資本主義は世界の全てのものを商品として扱い、ここの商品には共通の尺度である価値を付ける。この価値はそのものが持つ使用価値とは関係が無い。

労働者は1日の労働で日給以上の価値を生み出しているため、生み出した価値と日給の差額分だけ資本家に搾取されている。

などなど、この辺は新規の発見はありませんでした。

構想と実行の分離

この本の中で最も面白いと思いました。労働の工程を、構想と実行の二つに分けて考えます。構想は労働者の中から選抜した現場監督に任せ、実行はその他の労働者を厳格に管理しながら行わせます。

本の中では土鍋の製造を例にして説明されていました。資本主義以前では土鍋を作ろうとすると、土鍋職人に一任しなければなりません。どのような土鍋を作るのか、製造法はどうするのか、どのくらいの時間をかけるのか、資本家が決めることはできません。

一方、資本主義では土鍋のデザイン、納期を資本家が決定します。現場監督が製造工程を細かく分け、各労働者は土鍋製造のごく一部のみを延々と担当し続けます。

資本主義のやり方では大量製造が可能で、納期やクオリティもコントロールしやすいです。その代償として、土鍋を作ることのできる労働者はいなくなってしまいます。このようにして、労働者の誇りとやり甲斐が失われ、代替可能な存在となっていきます。これは構想を担当している現場監督でも同じです。

環境問題

おそらくこの本で最も大事な論点だったと思うのですが、個人的には消化不良に感じました。

資本主義世界で人類が自然から搾取している、つまり環境を破壊している事をマルクスが問題視しているのはよく分かりました。
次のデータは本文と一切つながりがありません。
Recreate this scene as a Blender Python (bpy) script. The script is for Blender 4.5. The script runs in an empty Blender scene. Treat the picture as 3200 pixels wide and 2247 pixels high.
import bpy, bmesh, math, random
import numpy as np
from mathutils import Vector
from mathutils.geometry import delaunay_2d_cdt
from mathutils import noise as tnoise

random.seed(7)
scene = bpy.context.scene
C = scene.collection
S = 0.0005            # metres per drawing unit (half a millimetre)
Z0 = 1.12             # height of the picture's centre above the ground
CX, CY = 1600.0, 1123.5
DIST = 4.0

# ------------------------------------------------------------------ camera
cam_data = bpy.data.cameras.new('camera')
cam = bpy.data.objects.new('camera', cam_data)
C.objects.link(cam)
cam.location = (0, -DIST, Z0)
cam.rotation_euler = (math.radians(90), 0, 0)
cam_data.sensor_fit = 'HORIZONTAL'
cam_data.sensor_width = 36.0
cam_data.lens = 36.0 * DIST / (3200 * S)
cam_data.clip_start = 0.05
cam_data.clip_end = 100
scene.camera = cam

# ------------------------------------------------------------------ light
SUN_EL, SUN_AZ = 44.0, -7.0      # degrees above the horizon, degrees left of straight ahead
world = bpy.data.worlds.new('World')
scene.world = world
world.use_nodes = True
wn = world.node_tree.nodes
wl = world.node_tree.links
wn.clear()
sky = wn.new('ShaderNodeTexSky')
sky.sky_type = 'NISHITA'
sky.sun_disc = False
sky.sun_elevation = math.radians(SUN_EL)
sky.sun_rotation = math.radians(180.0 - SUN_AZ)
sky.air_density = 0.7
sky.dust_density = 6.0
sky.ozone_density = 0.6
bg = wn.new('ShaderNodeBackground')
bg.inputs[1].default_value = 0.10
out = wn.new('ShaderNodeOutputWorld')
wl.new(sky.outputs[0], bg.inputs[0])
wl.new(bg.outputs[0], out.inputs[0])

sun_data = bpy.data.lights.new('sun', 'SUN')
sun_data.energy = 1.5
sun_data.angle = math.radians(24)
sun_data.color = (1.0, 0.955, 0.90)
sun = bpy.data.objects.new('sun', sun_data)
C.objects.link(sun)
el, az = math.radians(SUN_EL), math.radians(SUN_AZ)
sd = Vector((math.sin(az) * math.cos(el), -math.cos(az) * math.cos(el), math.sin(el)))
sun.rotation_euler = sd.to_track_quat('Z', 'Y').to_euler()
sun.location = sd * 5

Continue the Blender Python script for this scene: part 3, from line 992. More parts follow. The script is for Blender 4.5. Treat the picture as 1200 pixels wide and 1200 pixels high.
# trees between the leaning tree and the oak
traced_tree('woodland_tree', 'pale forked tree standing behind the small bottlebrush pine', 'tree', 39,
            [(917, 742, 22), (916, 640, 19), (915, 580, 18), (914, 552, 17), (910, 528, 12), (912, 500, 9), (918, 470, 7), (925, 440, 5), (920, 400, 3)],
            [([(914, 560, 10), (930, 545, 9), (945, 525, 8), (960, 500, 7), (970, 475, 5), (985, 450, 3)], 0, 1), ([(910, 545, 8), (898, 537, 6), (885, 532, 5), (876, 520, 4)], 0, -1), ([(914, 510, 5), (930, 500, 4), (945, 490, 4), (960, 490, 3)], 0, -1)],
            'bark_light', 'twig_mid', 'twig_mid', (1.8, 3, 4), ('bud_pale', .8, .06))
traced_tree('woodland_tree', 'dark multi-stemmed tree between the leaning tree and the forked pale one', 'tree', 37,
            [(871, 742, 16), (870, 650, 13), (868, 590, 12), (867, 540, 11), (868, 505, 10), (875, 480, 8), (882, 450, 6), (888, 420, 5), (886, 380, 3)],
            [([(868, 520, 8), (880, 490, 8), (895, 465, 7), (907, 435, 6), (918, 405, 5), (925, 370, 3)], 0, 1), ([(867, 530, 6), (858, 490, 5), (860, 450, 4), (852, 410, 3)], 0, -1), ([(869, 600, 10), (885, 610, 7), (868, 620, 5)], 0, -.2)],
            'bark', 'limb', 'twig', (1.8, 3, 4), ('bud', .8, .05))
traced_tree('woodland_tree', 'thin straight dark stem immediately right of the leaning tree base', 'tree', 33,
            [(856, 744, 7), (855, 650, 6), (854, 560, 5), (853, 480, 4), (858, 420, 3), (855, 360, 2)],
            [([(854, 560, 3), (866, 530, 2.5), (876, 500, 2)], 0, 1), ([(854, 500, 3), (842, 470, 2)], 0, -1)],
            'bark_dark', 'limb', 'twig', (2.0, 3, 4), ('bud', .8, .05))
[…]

しかし、マルクスがこの問題をどう解決しようとしていたのかが読み取れませんでした。ここは、今後MEGAの刊行が進むのを待つべきところかもしれません。

  • 自然に対しても所有者と価値を決めてしまい、共通資産(コモンズ)が失われてしまうこと

  • ゴミを海外で埋め立てるなどして国内の環境問題を解消(外部化)しているが地球は有限であること

などを問題としており、資本主義でいう価値以外の尺度のその代案や既に進んでいる取り組みも紹介されています。我々の中に環境を守りたいという思いがあるのは確かですが、一方で富への欲求や自己顕示欲も強力です。それらと、どのように折り合いをつけていくべきだとマルクスが考えていたのか、今後の研究の進展に期待したいところです。